Return each line of the data below verbatim; pictures are to be left out.

* BEGIN *

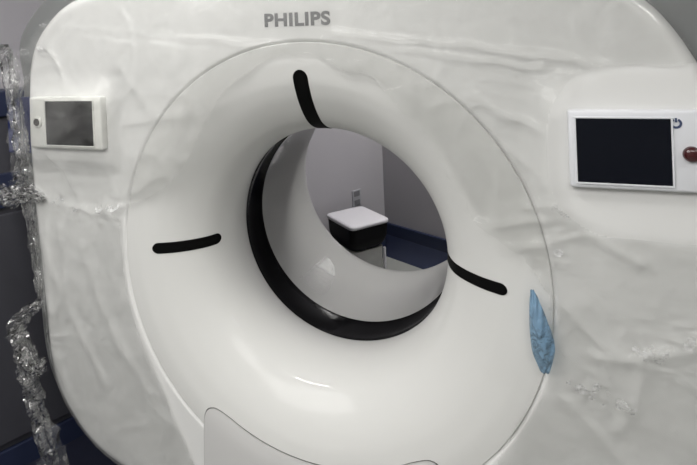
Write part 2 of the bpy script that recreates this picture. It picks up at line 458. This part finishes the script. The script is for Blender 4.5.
def film():
    st = .0042
    X, Z = np.meshgrid(np.arange(-1.07, 1.0, st), np.arange(-.74, .86, st))
    outl = inside(X, Z, OUTP); dout = dseg(X, Z, OUTP + OUTP[:1]); dout = np.where(outl, -dout, dout)
    edge = .020*vnoise(X, Z, 14, 3) + .012*vnoise(X, Z, 40, 5)
    edge = np.where((X < 0) & (Z < .1), edge*.25, edge)
    free = inside(X + edge, Z + edge, FREE)
    hole = np.hypot(np.maximum(0, abs(X-.80)-.09), np.maximum(0, abs(Z-.325)-.05)) < .125 + .01*vnoise(X, Z, 12, 61)
    free = free | hole
    drape = (X < -.80) & (Z > .10) & (Z < .70)
    lim = np.where(drape, .02 + .07*sst(.10, .2, Z)*(1 - sst(.50, .70, Z)), .008)
    keep = (~free) & (dout < lim + .02*vnoise(X, Z, 20, 9)) & (Z > -.69)
    # base offset from the white cover
    def near(xc, zc, hx, hz, r):
        return 1 - sst(0, r, np.hypot(np.maximum(0, abs(X-xc)-hx), np.maximum(0, abs(Z-zc)-hz)))
    lift = .009 + .034*near(.765, .327, .15, .092, .09) + .030*near(-.809, .367, .158, .09, .07)
    rid = lambda f, a, b: (1 - np.minimum(1, abs(vnoise(X + .25*vnoise(X, Z, 4, a), Z + .25*vnoise(X, Z, 4, a+1), f, b))*7))**2
    patch = sst(-.15, .3, vnoise(X, Z, 3.3, 71))
    h = .007*vnoise(X, Z, 4, 11) + .004*vnoise(X + .3*vnoise(X, Z, 5, 2), Z, 9, 12) + .0020*vnoise(X, Z + .2*vnoise(X, Z, 9, 4), 24, 13)
    h = h + (.0012 + .004*patch)*rid(5, 51, 52) + (.0006 + .002*patch)*rid(11, 53, 54)
    h = np.maximum(h, -.006)
    for P, w, a in CR:
        d = dseg(X + .010*vnoise(X, Z, 18, 21), Z + .010*vnoise(X, Z, 18, 22), P)
        h = h + a*np.exp(-(d/w)**1.5)*(.75 + .8*vnoise(X, Z, 15, 23))
    for (cx, cz), r, a in HOT:
        w = np.exp(-(((X-cx)**2+(Z-cz)**2)/r**2)); h = h + w*a*.7*(abs(vnoise(X, Z, 60, 31))*2 + vnoise(X, Z, 110, 32)*.8)
    Y = -lift - np.maximum(h, -.006)
    Y = np.where(dout > -.03, Y + .03*np.clip((dout+.03)/.03, 0, 1)**2, Y)
    Y = np.where((dout > 0) & drape, Y - .02*np.clip(dout/.03, 0, 1) + .02*vnoise(X, Z, 25, 41) + .012*vnoise(X, Z, 60, 42), Y)
    Y = np.where(dout > 0, np.minimum(Y, .035), Y)
    idx = -np.ones(X.shape, int); idx[keep] = np.arange(keep.sum())
    V = np.stack([X[keep], Y[keep], Z[keep]], 1).tolist(); F = []
    a = idx[:-1, :-1]; b = idx[:-1, 1:]; c = idx[1:, 1:]; d = idx[1:, :-1]
    ok = (a >= 0) & (b >= 0) & (c >= 0) & (d >= 0)
    F = np.stack([a[ok], b[ok], c[ok], d[ok]], 1).tolist()
    n_grid = len(V)
    # crumpled hanging tails, joined into the same sheet
    def tail(path, widths, amp, seed, y0=.0):
        P = catmull(path, 14, False); n = len(P); m = 17; g = np.random.default_rng(seed); base = len(V)
        ph = g.random(12)*6.28
        for i, (x, z) in enumerate(P):
            t = i/(n-1); w = np.interp(t, np.linspace(0, 1, len(widths)), widths)
            a, b = P[max(0, i-1)], P[min(n-1, i+1)]; l = math.dist(a, b) or 1; nx, nz = -(b[1]-a[1])/l, (b[0]-a[0])/l
            for j in range(m):
                u = j/(m-1)-.5
                fold = sum(math.sin((5+3*k)*u*3.1 + ph[k] + i*(.11+.05*k))/(1+k) for k in range(5))
                jag = .25*math.sin(i*.9+ph[7])*(1 if abs(u) > .45 else 0)
                V.append([x + nx*w*(u+jag*.3) + .25*amp*math.sin(i*.6+j+ph[8]), y0 - amp*.5 + amp*fold*.55 + .25*amp*(g.random()-.5), z + nz*w*(u+jag*.3) + .25*amp*math.cos(i*.8+j*1.3)])
        for i in range(n-1):
            for j in range(m-1):
                q = base+i*m+j; F.append([q, q+1, q+m+1, q+m])
    tail([(-1.06,.62),(-1.04,.56),(-1.02,.42),(-.995,.32),(-.985,.22),(-1.01,.155),(-1.07,.10)], [.02, .06, .05, .05, .06, .06, .05], .022, 5, .005)
    tail([(-1.10,.13),(-1.03,.125),(-.96,.14),(-.90,.125)], [.07, .06, .05, .02], .02, 6, 0)
    tail([(-.985,.13),(-.965,.02),(-.955,-.09),(-.945,-.20)], [.06, .035, .025, .02], .012, 7, .005)
    tail([(-.925,-.21),(-.965,-.235),(-1.02,-.285),(-1.02,-.34),(-1.0,-.41),(-.97,-.49),(-.94,-.57),(-.90,-.68),(-.88,-.76)], [.02, .04, .05, .07, .09, .09, .075, .08, .09], .022, 8, -.012)
    tail([(-1.02,-.285),(-1.0,-.35),(-.95,-.395),(-.905,-.40)], [.03, .06, .05, .03], .022, 9, -.02)
    me = bpy.data.meshes.new('plastic_sheet'); me.from_pydata(V, [], F); me.validate()
    me.materials.append(M['film']); me.materials.append(M['tail']); me.materials.append(M['crush_sparkle'])
    for p in me.polygons:
        if p.vertices[0] >= n_grid: p.material_index = 1
        else:
            vx, _, vz = V[p.vertices[0]]
            for (cx, cz), rr_, a_ in HOT:
                if math.hypot(vx-cx, (vz-cz)*2.2) < rr_*(.45 + .5*math.sin(170*vx+40*vz)*math.sin(147*vz-60*vx)): p.material_index = 2
    o = link('plastic_sheet', me)
    o.location = (0, 0, H)
    o['label'] = 'crumpled clear plastic film draped over the front of the white scanner'; o['category'] = 'plastic sheet'
    return o
def sst(a, b, x):
    t = np.clip((x-a)/(b-a), 0, 1); return t*t*(3-2*t)
film()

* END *

◆ RESULT OF THIS TASK:
Write part 2 of the bpy script that recreates this picture. It picks up at line 458. This part finishes the script. The script is for Blender 4.5.
def film():
    st = .0042
    X, Z = np.meshgrid(np.arange(-1.07, 1.0, st), np.arange(-.74, .86, st))
    outl = inside(X, Z, OUTP); dout = dseg(X, Z, OUTP + OUTP[:1]); dout = np.where(outl, -dout, dout)
    edge = .020*vnoise(X, Z, 14, 3) + .012*vnoise(X, Z, 40, 5)
    edge = np.where((X < 0) & (Z < .1), edge*.25, edge)
    free = inside(X + edge, Z + edge, FREE)
    hole = np.hypot(np.maximum(0, abs(X-.80)-.09), np.maximum(0, abs(Z-.325)-.05)) < .125 + .01*vnoise(X, Z, 12, 61)
    free = free | hole
    drape = (X < -.80) & (Z > .10) & (Z < .70)
    lim = np.where(drape, .02 + .07*sst(.10, .2, Z)*(1 - sst(.50, .70, Z)), .008)
    keep = (~free) & (dout < lim + .02*vnoise(X, Z, 20, 9)) & (Z > -.69)
    # base offset from the white cover
    def near(xc, zc, hx, hz, r):
        return 1 - sst(0, r, np.hypot(np.maximum(0, abs(X-xc)-hx), np.maximum(0, abs(Z-zc)-hz)))
    lift = .009 + .034*near(.765, .327, .15, .092, .09) + .030*near(-.809, .367, .158, .09, .07)
    rid = lambda f, a, b: (1 - np.minimum(1, abs(vnoise(X + .25*vnoise(X, Z, 4, a), Z + .25*vnoise(X, Z, 4, a+1), f, b))*7))**2
    patch = sst(-.15, .3, vnoise(X, Z, 3.3, 71))
    h = .007*vnoise(X, Z, 4, 11) + .004*vnoise(X + .3*vnoise(X, Z, 5, 2), Z, 9, 12) + .0020*vnoise(X, Z + .2*vnoise(X, Z, 9, 4), 24, 13)
    h = h + (.0012 + .004*patch)*rid(5, 51, 52) + (.0006 + .002*patch)*rid(11, 53, 54)
    h = np.maximum(h, -.006)
    for P, w, a in CR:
        d = dseg(X + .010*vnoise(X, Z, 18, 21), Z + .010*vnoise(X, Z, 18, 22), P)
        h = h + a*np.exp(-(d/w)**1.5)*(.75 + .8*vnoise(X, Z, 15, 23))
    for (cx, cz), r, a in HOT:
        w = np.exp(-(((X-cx)**2+(Z-cz)**2)/r**2)); h = h + w*a*.7*(abs(vnoise(X, Z, 60, 31))*2 + vnoise(X, Z, 110, 32)*.8)
    Y = -lift - np.maximum(h, -.006)
    Y = np.where(dout > -.03, Y + .03*np.clip((dout+.03)/.03, 0, 1)**2, Y)
    Y = np.where((dout > 0) & drape, Y - .02*np.clip(dout/.03, 0, 1) + .02*vnoise(X, Z, 25, 41) + .012*vnoise(X, Z, 60, 42), Y)
    Y = np.where(dout > 0, np.minimum(Y, .035), Y)
    idx = -np.ones(X.shape, int); idx[keep] = np.arange(keep.sum())
    V = np.stack([X[keep], Y[keep], Z[keep]], 1).tolist(); F = []
    a = idx[:-1, :-1]; b = idx[:-1, 1:]; c = idx[1:, 1:]; d = idx[1:, :-1]
    ok = (a >= 0) & (b >= 0) & (c >= 0) & (d >= 0)
    F = np.stack([a[ok], b[ok], c[ok], d[ok]], 1).tolist()
    n_grid = len(V)
    # crumpled hanging tails, joined into the same sheet
    def tail(path, widths, amp, seed, y0=.0):
        P = catmull(path, 14, False); n = len(P); m = 17; g = np.random.default_rng(seed); base = len(V)
        ph = g.random(12)*6.28
        for i, (x, z) in enumerate(P):
            t = i/(n-1); w = np.interp(t, np.linspace(0, 1, len(widths)), widths)
            a, b = P[max(0, i-1)], P[min(n-1, i+1)]; l = math.dist(a, b) or 1; nx, nz = -(b[1]-a[1])/l, (b[0]-a[0])/l
            for j in range(m):
                u = j/(m-1)-.5
                fold = sum(math.sin((5+3*k)*u*3.1 + ph[k] + i*(.11+.05*k))/(1+k) for k in range(5))
                jag = .25*math.sin(i*.9+ph[7])*(1 if abs(u) > .45 else 0)
                V.append([x + nx*w*(u+jag*.3) + .25*amp*math.sin(i*.6+j+ph[8]), y0 - amp*.5 + amp*fold*.55 + .25*amp*(g.random()-.5), z + nz*w*(u+jag*.3) + .25*amp*math.cos(i*.8+j*1.3)])
        for i in range(n-1):
            for j in range(m-1):
                q = base+i*m+j; F.append([q, q+1, q+m+1, q+m])
    tail([(-1.06,.62),(-1.04,.56),(-1.02,.42),(-.995,.32),(-.985,.22),(-1.01,.155),(-1.07,.10)], [.02, .06, .05, .05, .06, .06, .05], .022, 5, .005)
    tail([(-1.10,.13),(-1.03,.125),(-.96,.14),(-.90,.125)], [.07, .06, .05, .02], .02, 6, 0)
    tail([(-.985,.13),(-.965,.02),(-.955,-.09),(-.945,-.20)], [.06, .035, .025, .02], .012, 7, .005)
    tail([(-.925,-.21),(-.965,-.235),(-1.02,-.285),(-1.02,-.34),(-1.0,-.41),(-.97,-.49),(-.94,-.57),(-.90,-.68),(-.88,-.76)], [.02, .04, .05, .07, .09, .09, .075, .08, .09], .022, 8, -.012)
    tail([(-1.02,-.285),(-1.0,-.35),(-.95,-.395),(-.905,-.40)], [.03, .06, .05, .03], .022, 9, -.02)
    me = bpy.data.meshes.new('plastic_sheet'); me.from_pydata(V, [], F); me.validate()
    me.materials.append(M['film']); me.materials.append(M['tail']); me.materials.append(M['crush_sparkle'])
    for p in me.polygons:
        if p.vertices[0] >= n_grid: p.material_index = 1
        else:
            vx, _, vz = V[p.vertices[0]]
            for (cx, cz), rr_, a_ in HOT:
                if math.hypot(vx-cx, (vz-cz)*2.2) < rr_*(.45 + .5*math.sin(170*vx+40*vz)*math.sin(147*vz-60*vx)): p.material_index = 2
    o = link('plastic_sheet', me)
    o.location = (0, 0, H)
    o['label'] = 'crumpled clear plastic film draped over the front of the white scanner'; o['category'] = 'plastic sheet'
    return o
def sst(a, b, x):
    t = np.clip((x-a)/(b-a), 0, 1); return t*t*(3-2*t)
film()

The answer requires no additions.